We figured there wouldn’t be much point in running back for a bag, so we just put the lemon on the conveyor belt as is. And then I proceeded to repeat “it’s not bagged” softly to myself. It’s not bagged. It’s not bagged. It’s not bagged. After doing that for a bit, I felt much calmer and was actually kind of enjoying myself. Boyfriend was having fun too, and was also occasionally saying “it’s not bagged” back to me. If the cashier noticed, he didn’t let on, and he certainly didn’t treat us differently because of it.

Later, when we got home, I would sometimes just start saying “it’s not bagged!” while bouncing and flapping. It ended up being one of the better grocery trips we’d had, and neither one of us was particularly drained afterwards.


Echolalia is the verbal repetition of words or phrases.

When I say something echolalic, my mind goes into a state of pleasant blankness and focuses just on the words. I feel light, airy, and far away from my worries. The situation feels simple and factual, and I’m able to be calm.

Usually, I repeat a word or phrase I’ve just heard (or said) that I like, either because of the way it sounds or how it sums up a situation or idea. In the case of “it’s not bagged”, it was both. Repeating a simple word or phrase is reassuring and comforting. In the above example, it helped me process something unexpected (the lack of lemon bag) in an already trying situation (the sensory overload of the grocery store), and turn it into something fun.

Even now, when I think “it’s not bagged” I get that pleasant blank feeling and remember the positive experience grocery shopping. It also reminds me of the wonderful feeling of acceptance when I realized that my boyfriend really didn’t mind me echolaling in public. He actually found it endearing and fun.
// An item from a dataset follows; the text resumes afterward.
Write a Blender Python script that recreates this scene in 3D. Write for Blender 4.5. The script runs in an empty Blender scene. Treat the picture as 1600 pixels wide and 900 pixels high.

For me, echolalia also often overlaps verbal stimming (which I do a lot of, like really a lot). I first heard this adorable Korean song “I love Egg”  [watch the Korean version. Warning: flashing colors at the beginning of the animation] when I was about 16. In it, there’s a phrase that sounds to me like “ung pung pung” that I just love even though I don’t know what it means. Now, at 23, I’ll often say “ung pung pung” in the same cute voice as in the song when I’m happy or excited about something. Not only does it help me express the feeling, it also helps me experience the feeling. When I say it, I feel more immersed in my own happiness and excitement. And if I say it when I’m not particularly happy, I’ll actually feel a little wave of happiness.

So, in a way, both “it’s not bagged” and “ung pung pung” are about increasing comfort. The former comforted me in a stressful situation and now reminds me of that comfort, and the latter expresses and amplifies my comfort. Simply put, echolalia makes me feel better.